Table for One
Reserved. The sign on the table where I sat with my immediate family at my daughter’s wedding. Once the meal was over, couples scattered to dance, laugh and have fun. And there I sat. Alone.
All around me were family and friends who had gathered for the special event, yet no one came to sit with me at the table. So instead, I inserted myself into the middle of laughter and conversations, feeling like an outsider at the event I was hosting.
Don’t get me wrong. It was wonderful to have so many people show up for my family and me, especially with my late husband’s absence so palpable. And, my heart ached terribly because I was sitting at a table by myself, watching couples hold hands, and some even slow dance at the wedding.
Nothing feels so lonely as being alone in a crowd of people. It was salt in the wound of my still grieving heart, and there was no pushing the darkness away, once it settled in.
When the day of my son’s wedding arrived two months later, I was prepared for the feeling of being a single person in a couple’s world, at a couple’s event.
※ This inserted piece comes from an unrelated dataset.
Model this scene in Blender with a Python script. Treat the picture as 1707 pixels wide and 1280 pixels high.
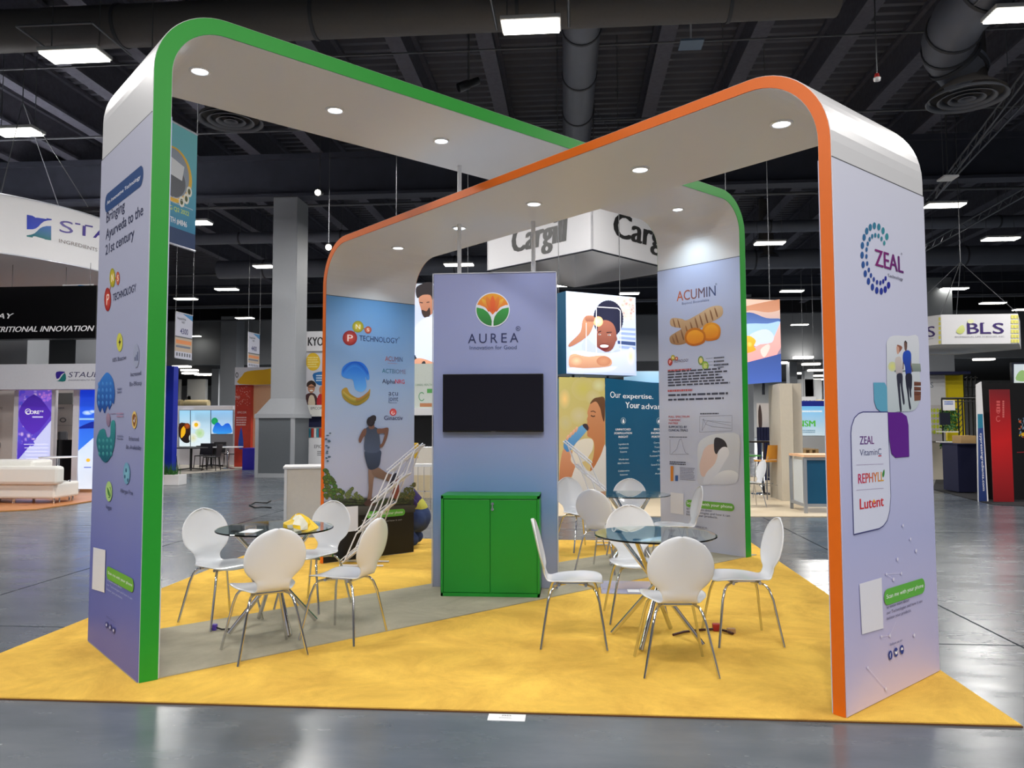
import bpy, math, random
from mathutils import Vector, Matrix
random.seed(7)
PI = math.pi
for o in list(bpy.data.objects):
    bpy.data.objects.remove(o, do_unlink=True)
SC = bpy.context.scene
COL = SC.collection

# ------------------------------------------------------------------ camera
CX, CY, CZ = 0.8007, -7.2845, 1.5448
YAW, PITCH, ROLL, FPX = -0.0799, 0.0590, -0.0026, 1297.63
PPX, PPY = 852.39, 628.56
FW = Vector((math.sin(YAW)*math.cos(PITCH), math.cos(YAW)*math.cos(PITCH), math.sin(PITCH)))
R0 = Vector((math.cos(YAW), -math.sin(YAW), 0)); U0 = R0.cross(FW)
RT = R0*math.cos(ROLL)+U0*math.sin(ROLL); UP = -R0*math.sin(ROLL)+U0*math.cos(ROLL)
CAM = Vector((CX, CY, CZ))
cd = bpy.data.cameras.new('camera'); co = bpy.data.objects.new('camera', cd); COL.objects.link(co)
rm = Matrix((RT, UP, -FW)).transposed()
co.matrix_world = Matrix.Translation(CAM) @ rm.to_4x4()
cd.sensor_width = 36; cd.lens = 36*FPX/1707; cd.clip_end = 400
cd.shift_x = (853.5-PPX)/1707; cd.shift_y = (PPY-640)/1707
SC.camera = co

# ------------------------------------------------------------------ world, exposure
w = bpy.data.worlds.new('world'); SC.world = w; w.use_nodes = True
w.node_tree.nodes['Background'].inputs[0].default_value = (0.62, 0.68, 0.80, 1)
w.node_tree.nodes['Background'].inputs[1].default_value = 0.55
SC.view_settings.view_transform = 'Standard'; SC.view_settings.look = 'None'
SC.view_settings.gamma = 1; SC.view_settings.use_curve_mapping = False
SC.view_settings.exposure = -0.48

def area(x, y, z, sx, sy, power, col=(1, .97, .93), rot=(0, 0, 0)):
    l = bpy.data.lights.new('area_lamp', 'AREA'); l.shape = 'RECTANGLE'; l.size = sx; l.size_y = sy
    l.energy = power; l.color = col
    o = bpy.data.objects.new('area_lamp', l); COL.objects.link(o); o.location = (x, y, z); o.rotation_euler = rot
    return o
HB = [(-9, -14), (0, -14), (9, -14), (-14, -6), (-6.5, -6.5), (0.8, -7.5), (8, -6.5), (15, -6),
      (-8, 2.5), (8.5, 2.5), (-14, 10), (-5, 10), (1.6, 6.2), (13, 10), (-14, 20), (-5, 20), (5, 20), (14, 20), (-14, 36), (0, 36), (14, 36)]
for x, y in HB:
    area(x, y, 7.6, 1.3, 0.9, 620 if y < 30 else 1500)
for x, y in ((-22, 56), (-6, 56), (10, 56), (26, 56), (-14, 68), (2, 68), (18, 68)):
    area(x, y, 5.6, 3, 1.5, 2400)
TOP = 10.58

# ------------------------------------------------------------------ helpers
def ray(u, v): return FW + RT*((u-PPX)/FPX) - UP*((v-PPY)/FPX)
def at(u, v, Y):
    d = ray(u, v); return CAM + d*((Y-CAM.y)/d.y)
def atz(u, v, z=0.0):
    d = ray(u, v); return CAM + d*((z-CAM.z)/d.z)
def lin(c):
    c = c/255.0
    return c/12.92 if c <= .04045 else ((c+.055)/1.055)**2.4
def rgb(r, g=None, b=None):
    if g is None: r, g, b = r
    return (lin(r), lin(g), lin(b), 1)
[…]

So I set about making sure I had people around me to mask the loneliness, and it seemed to work.
Unfortunately, this practice continued beyond the wedding. I was doing everything I could to prevent my heart from being hurt again. Everything, that is, except calling on the One who could actually guard my fragile heart.
You see I had forgotten where to place my trust. Had pushed away the One who knew deep down the extent of my pain, loneliness, and grief. The very One who had likely been seated at the lonely table with me: Jesus the Christ.
Romans 8:35-39 is a great reminder of the never-ending presence of Christ in my life.
“Who will separate us from Christ’s love? Will we be separated by trouble, or distress, or harassment, or famine, or nakedness, or danger, or sword? I am convinced that nothing can separate us from God’s love in Christ Jesus our Lord: not death or life, not angels nor rulers, not present things or future things, not powers, or height or depth, or any other thing that is created.”
Believe me, I did not figure this out right away. Forgot the essential teaching of my faith. Instead, I tried to fill the loneliness and lingering hurt with activities and people. Many were less than fulfilling, and were a mere distraction from the pain. Not exactly a step in the direction toward healing that was needed.
As I said, I had not really been guarding my heart and mind. King Solomon knew the importance of protecting that which we cherish, which is why he wrote the words found in Proverbs 4: 23. “More than anything you must guard and protect your mind, for life flows from it.”